━━ Recorded data ━━
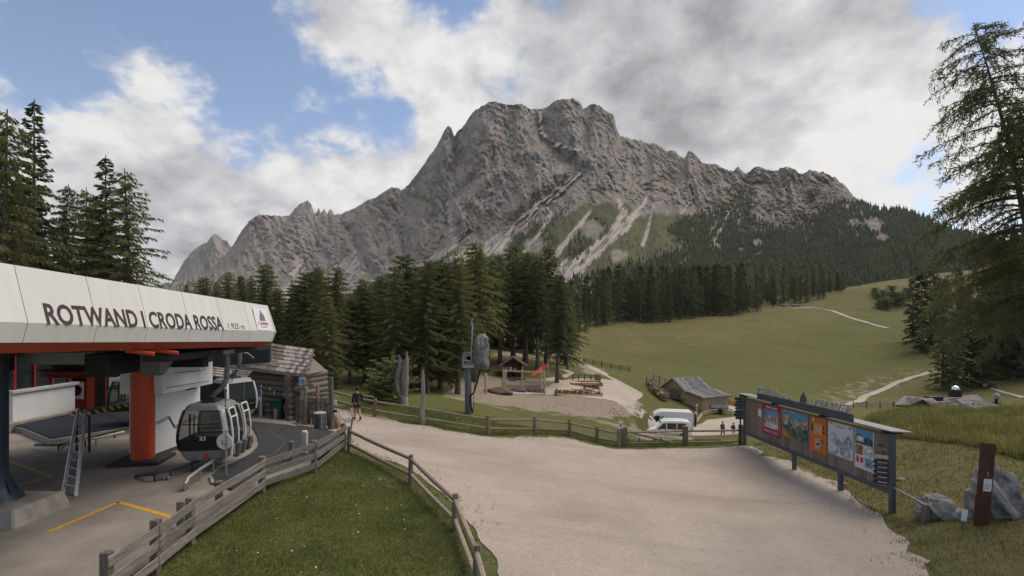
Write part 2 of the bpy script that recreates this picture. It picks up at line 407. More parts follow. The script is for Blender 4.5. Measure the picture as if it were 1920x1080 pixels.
for poly, d0, d1, soft, amt in [
    ([(830, 742), (865, 708), (905, 700), (950, 705), (1030, 712), (1090, 705), (1150, 708), (1200, 745), (1200, 775), (1140, 785), (1060, 778), (1000, 772), (940, 760), (870, 752)], 36, 66, 9, .9),
    ([(1085, 684), (1105, 680), (1150, 705), (1100, 705)], 50, 95, 6, .7), ([(920, 668), (990, 640), (1060, 660), (1060, 672), (960, 668)], 60, 120, 6, .8),
    ([(1120, 790), (1230, 800), (1300, 815), (1300, 832), (1200, 822)], 33, 62, 8, .6),
    ([(640, 840), (900, 1010), (880, 1030), (620, 850)], 9, 26, 6, .45),
    ([(1410, 838), (1480, 860), (1600, 930), (1690, 1000), (1640, 1000), (1480, 880), (1410, 850)], 14, 31, 12, .55),
    ([(1480, 750), (1600, 715), (1720, 685), (1790, 690), (1640, 738), (1590, 765)], 90, 150, 6, .35)]:
    s = sdpoly(PXg, PYg, poly); dirt = np.maximum(dirt, np.where((YY > d0) & (YY < d1), np.clip(.5+s/(2*soft), 0, 1)*amt, 0))
dry = np.where(YY > 60, np.clip(.5+(np.interp(PXg, [1000, 1090, 1300, 1480, 1560, 1640, 1750], [700, 690, 652, 640, 602, 580, 560])-PYg)/30, 0, 1)*.75, .25)
dry = np.maximum(dry, np.where(YY > 75, np.clip(.5+sdpoly(PXg, PYg, [(1420, 800), (1560, 770), (1760, 690), (1960, 690), (1960, 800)])/40, 0, 1)*.72, 0))
dry = np.where((XX > 11) & (YY < 45) & (YY > 8), .62-.5*sstep(YY, 27, 33), dry)
dry = np.where((XX < 0) & (YY < 40), .12, dry)
meadow = np_obj('meadow', np.stack([XX, YY, ZZ], -1).reshape(-1, 3), gridfaces(len(ys), len(xs)), ground_material(), kind='structure', smooth=True)
attr(meadow, 'dirt', dirt); attr(meadow, 'dry', dry)

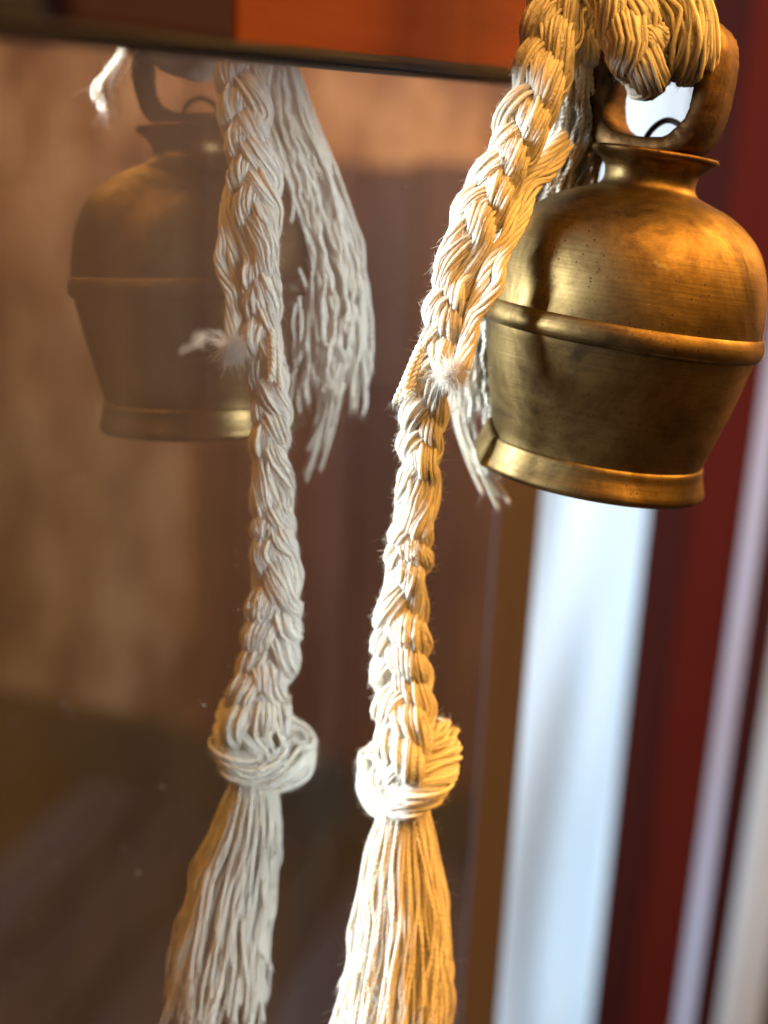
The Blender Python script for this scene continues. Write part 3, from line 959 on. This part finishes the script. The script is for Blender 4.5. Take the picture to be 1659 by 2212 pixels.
# ---- reflection of a frayed cord end, built as yarns hung behind the pane
tip = empty('mirrored_end', (0, 0, 0), 'reflected frayed cream cord end, built as yarns below the top rail, far left', 'cord')
tassel(tip, 'tassel_yarn', 12, [at(300, 40, .245), at(278, 110, .245), at(248, 155, .245), at(226, 190, .245), at(222, 232, .245)],
       [.0013, .0014, .0016, .0019, .0012], 0.0006, (0.88, 1.02), (rt, -fwd), wob=0.0003, N=24, fz=150)

# ---- dust and lint on the glass
n = 120
px = rng.uniform(20, 1050, n)
py = rng.uniform(200, 2190, n)
dots = [(510, 1190), (511, 1222), (527, 628), (707, 680), (878, 402), (845, 590), (299, 1885), (125, 1868), (430, 1512), (442, 1524), (665, 468), (600, 660), (145, 1049), (352, 1700)]
V, Fq = [], []
for i in range(n + len(dots)):
    big = i >= n
    a, b = (px[i], py[i]) if not big else dots[i - n]
    c = on_y(a, b, YG - 0.00012)
    r_ = rng.uniform(.00003, .00008) if not big else rng.uniform(.00008, .00013)
    base = len(V)
    for q in range(6):
        s_ = [(1, 0, 0), (-1, 0, 0), (0, 0, 1), (0, 0, -1), (0, .4, 0), (0, -.4, 0)][q]
        V.append(c + r_ * np.array(s_) * rng.uniform(.5, 1.5))
    for tri in ((0, 2, 4), (2, 1, 4), (1, 3, 4), (3, 0, 4), (2, 0, 5), (1, 2, 5), (3, 1, 5), (0, 3, 5)):
        Fq.append([base + x for x in tri])
dust = link('dust', mesh('dust', V, Fq, False), FUZZ)
tag(dust, 'tiny white dust specks stuck to the glass pane', 'dust', kind='stuff')

# lint caught on the pane
lc = np.array([on_y(440 + rng.uniform(-38, 38), 740 + rng.uniform(-18, 18), YG - 0.0003) for _ in range(9)])
L_ = []
for c in lc:
    d = unit(np.array([1.0, 0, -0.25 + rng.normal(0, .25)])) * rng.uniform(.003, .008)
    L_.append(np.stack([c - d * .5, c - d * .1 + rng.normal(0, .0002, 3) * [1, .2, 1], c + d * .2 + rng.normal(0, .0003, 3) * [1, .2, 1], c + d * .5]))
v, f_, uv = tubes(np.array(L_), np.full((9, 4), 0.000035), 4)
lint = link('lint', mesh('lint', v, f_, True, uv), FUZZ)
tag(lint, 'small tuft of white lint caught on the glass in front of the bell\'s reflection', 'lint')
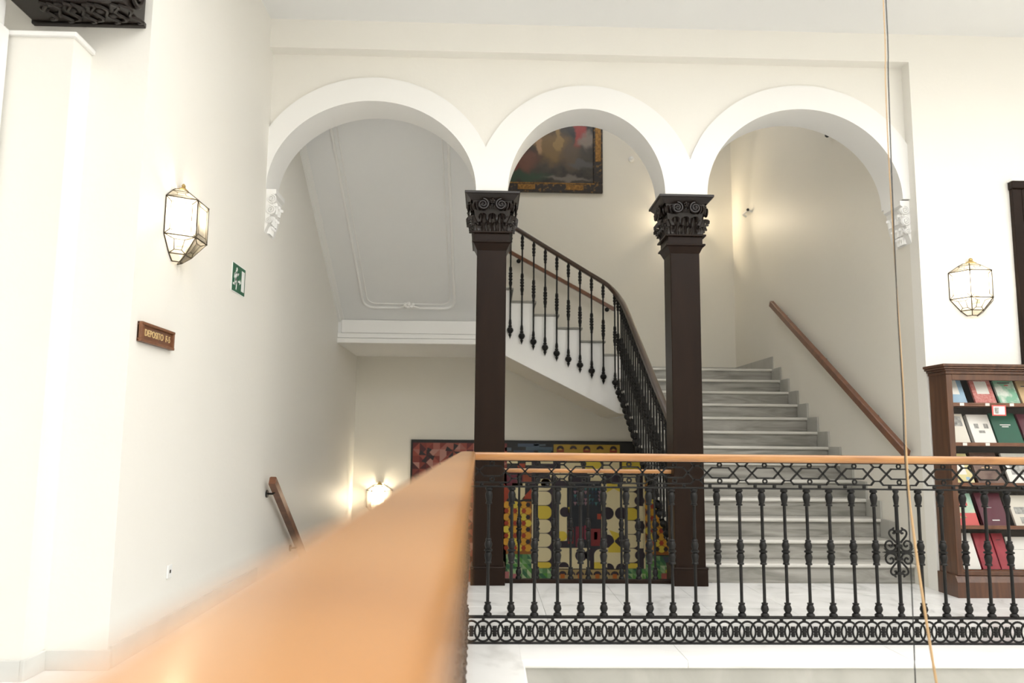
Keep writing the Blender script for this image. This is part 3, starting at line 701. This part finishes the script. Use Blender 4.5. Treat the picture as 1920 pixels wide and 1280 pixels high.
# ------------------------------------------------------------------ painting on the back wall
pa = thing('framed_painting', 'large dark old painting in black and gilded frame on the back wall', 'painting', (.4, YB, 5.05))
PX0, PX1, PZ0, PZ1 = -1.1, 1.745, 5.05, 7.1
FW = .15
MB().cbox(PX0, PX1, YB-.06, YB-.0005, PZ0, PZ0+FW, .012).cbox(PX0, PX1, YB-.06, YB-.0005, PZ1-FW, PZ1, .012).cbox(PX0, PX0+FW, YB-.06, YB-.0005, PZ0+FW, PZ1-FW, .012).cbox(PX1-FW, PX1, YB-.06, YB-.0005, PZ0+FW, PZ1-FW, .012).build('frame', vary(mat('frame_black', (.02, .012, .008), .4), [(.012, .008, .006), (.02, .012, .007), (.2, .1, .02)], nscale=26, detail=3, pos=[.3, .58, .68]), pa)
for x in (-.4, .42, 1.17): MB().cbox(x, x+.27, YB-.068, YB-.06, PZ0+.035, PZ0+FW-.03, .004).build('gilt_panel', gold, pa)
for z in (5.55, 6.35): MB().cbox(PX1-FW+.03, PX1-.03, YB-.068, YB-.06, z, z+.55, .004).build('gilt_panel', gold, pa)
MB().cbox(PX0+FW-.02, PX1-FW+.02, YB-.064, YB-.06, PZ0+FW-.02, PZ0+FW, .002, 1).build('inner_bead', gold, pa)
cv = mat('old_canvas', (.03, .022, .015), .35)
geo = nd(cv, 'ShaderNodeNewGeometry'); sx_ = nd(cv, 'ShaderNodeSeparateXYZ')
nz = nd(cv, 'ShaderNodeTexNoise'); nz.inputs['Scale'].default_value = 5; nz.inputs['Detail'].default_value = 8
link(cv, geo.outputs['Position'], nz.inputs['Vector'])
dm = nd(cv, 'ShaderNodeVectorMath', operation='MULTIPLY_ADD'); dm.inputs[1].default_value = (.3, .0, .3); link(cv, nz.outputs['Color'], dm.inputs[0]); link(cv, geo.outputs['Position'], dm.inputs[2])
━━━
# Your goal
Please repeat the entries exactly. Do not include the pictures.

# Output for this task
Write part 2 of the bpy script that recreates this picture. It picks up at line 407. More parts follow. The script is for Blender 4.5. Measure the picture as if it were 1920x1080 pixels.
for poly, d0, d1, soft, amt in [
    ([(830, 742), (865, 708), (905, 700), (950, 705), (1030, 712), (1090, 705), (1150, 708), (1200, 745), (1200, 775), (1140, 785), (1060, 778), (1000, 772), (940, 760), (870, 752)], 36, 66, 9, .9),
    ([(1085, 684), (1105, 680), (1150, 705), (1100, 705)], 50, 95, 6, .7), ([(920, 668), (990, 640), (1060, 660), (1060, 672), (960, 668)], 60, 120, 6, .8),
    ([(1120, 790), (1230, 800), (1300, 815), (1300, 832), (1200, 822)], 33, 62, 8, .6),
    ([(640, 840), (900, 1010), (880, 1030), (620, 850)], 9, 26, 6, .45),
    ([(1410, 838), (1480, 860), (1600, 930), (1690, 1000), (1640, 1000), (1480, 880), (1410, 850)], 14, 31, 12, .55),
    ([(1480, 750), (1600, 715), (1720, 685), (1790, 690), (1640, 738), (1590, 765)], 90, 150, 6, .35)]:
    s = sdpoly(PXg, PYg, poly); dirt = np.maximum(dirt, np.where((YY > d0) & (YY < d1), np.clip(.5+s/(2*soft), 0, 1)*amt, 0))
dry = np.where(YY > 60, np.clip(.5+(np.interp(PXg, [1000, 1090, 1300, 1480, 1560, 1640, 1750], [700, 690, 652, 640, 602, 580, 560])-PYg)/30, 0, 1)*.75, .25)
dry = np.maximum(dry, np.where(YY > 75, np.clip(.5+sdpoly(PXg, PYg, [(1420, 800), (1560, 770), (1760, 690), (1960, 690), (1960, 800)])/40, 0, 1)*.72, 0))
dry = np.where((XX > 11) & (YY < 45) & (YY > 8), .62-.5*sstep(YY, 27, 33), dry)
dry = np.where((XX < 0) & (YY < 40), .12, dry)
meadow = np_obj('meadow', np.stack([XX, YY, ZZ], -1).reshape(-1, 3), gridfaces(len(ys), len(xs)), ground_material(), kind='structure', smooth=True)
attr(meadow, 'dirt', dirt); attr(meadow, 'dry', dry)

The Blender Python script for this scene continues. Write part 3, from line 959 on. This part finishes the script. The script is for Blender 4.5. Take the picture to be 1659 by 2212 pixels.
# ---- reflection of a frayed cord end, built as yarns hung behind the pane
tip = empty('mirrored_end', (0, 0, 0), 'reflected frayed cream cord end, built as yarns below the top rail, far left', 'cord')
tassel(tip, 'tassel_yarn', 12, [at(300, 40, .245), at(278, 110, .245), at(248, 155, .245), at(226, 190, .245), at(222, 232, .245)],
       [.0013, .0014, .0016, .0019, .0012], 0.0006, (0.88, 1.02), (rt, -fwd), wob=0.0003, N=24, fz=150)

# ---- dust and lint on the glass
n = 120
px = rng.uniform(20, 1050, n)
py = rng.uniform(200, 2190, n)
dots = [(510, 1190), (511, 1222), (527, 628), (707, 680), (878, 402), (845, 590), (299, 1885), (125, 1868), (430, 1512), (442, 1524), (665, 468), (600, 660), (145, 1049), (352, 1700)]
V, Fq = [], []
for i in range(n + len(dots)):
    big = i >= n
    a, b = (px[i], py[i]) if not big else dots[i - n]
    c = on_y(a, b, YG - 0.00012)
    r_ = rng.uniform(.00003, .00008) if not big else rng.uniform(.00008, .00013)
    base = len(V)
    for q in range(6):
        s_ = [(1, 0, 0), (-1, 0, 0), (0, 0, 1), (0, 0, -1), (0, .4, 0), (0, -.4, 0)][q]
        V.append(c + r_ * np.array(s_) * rng.uniform(.5, 1.5))
    for tri in ((0, 2, 4), (2, 1, 4), (1, 3, 4), (3, 0, 4), (2, 0, 5), (1, 2, 5), (3, 1, 5), (0, 3, 5)):
        Fq.append([base + x for x in tri])
dust = link('dust', mesh('dust', V, Fq, False), FUZZ)
tag(dust, 'tiny white dust specks stuck to the glass pane', 'dust', kind='stuff')

# lint caught on the pane
lc = np.array([on_y(440 + rng.uniform(-38, 38), 740 + rng.uniform(-18, 18), YG - 0.0003) for _ in range(9)])
L_ = []
for c in lc:
    d = unit(np.array([1.0, 0, -0.25 + rng.normal(0, .25)])) * rng.uniform(.003, .008)
    L_.append(np.stack([c - d * .5, c - d * .1 + rng.normal(0, .0002, 3) * [1, .2, 1], c + d * .2 + rng.normal(0, .0003, 3) * [1, .2, 1], c + d * .5]))
v, f_, uv = tubes(np.array(L_), np.full((9, 4), 0.000035), 4)
lint = link('lint', mesh('lint', v, f_, True, uv), FUZZ)
tag(lint, 'small tuft of white lint caught on the glass in front of the bell\'s reflection', 'lint')
Keep writing the Blender script for this image. This is part 3, starting at line 701. This part finishes the script. Use Blender 4.5. Treat the picture as 1920 pixels wide and 1280 pixels high.
# ------------------------------------------------------------------ painting on the back wall
pa = thing('framed_painting', 'large dark old painting in black and gilded frame on the back wall', 'painting', (.4, YB, 5.05))
PX0, PX1, PZ0, PZ1 = -1.1, 1.745, 5.05, 7.1
FW = .15
MB().cbox(PX0, PX1, YB-.06, YB-.0005, PZ0, PZ0+FW, .012).cbox(PX0, PX1, YB-.06, YB-.0005, PZ1-FW, PZ1, .012).cbox(PX0, PX0+FW, YB-.06, YB-.0005, PZ0+FW, PZ1-FW, .012).cbox(PX1-FW, PX1, YB-.06, YB-.0005, PZ0+FW, PZ1-FW, .012).build('frame', vary(mat('frame_black', (.02, .012, .008), .4), [(.012, .008, .006), (.02, .012, .007), (.2, .1, .02)], nscale=26, detail=3, pos=[.3, .58, .68]), pa)
for x in (-.4, .42, 1.17): MB().cbox(x, x+.27, YB-.068, YB-.06, PZ0+.035, PZ0+FW-.03, .004).build('gilt_panel', gold, pa)
for z in (5.55, 6.35): MB().cbox(PX1-FW+.03, PX1-.03, YB-.068, YB-.06, z, z+.55, .004).build('gilt_panel', gold, pa)
MB().cbox(PX0+FW-.02, PX1-FW+.02, YB-.064, YB-.06, PZ0+FW-.02, PZ0+FW, .002, 1).build('inner_bead', gold, pa)
cv = mat('old_canvas', (.03, .022, .015), .35)
geo = nd(cv, 'ShaderNodeNewGeometry'); sx_ = nd(cv, 'ShaderNodeSeparateXYZ')
nz = nd(cv, 'ShaderNodeTexNoise'); nz.inputs['Scale'].default_value = 5; nz.inputs['Detail'].default_value = 8
link(cv, geo.outputs['Position'], nz.inputs['Vector'])
dm = nd(cv, 'ShaderNodeVectorMath', operation='MULTIPLY_ADD'); dm.inputs[1].default_value = (.3, .0, .3); link(cv, nz.outputs['Color'], dm.inputs[0]); link(cv, geo.outputs['Position'], dm.inputs[2])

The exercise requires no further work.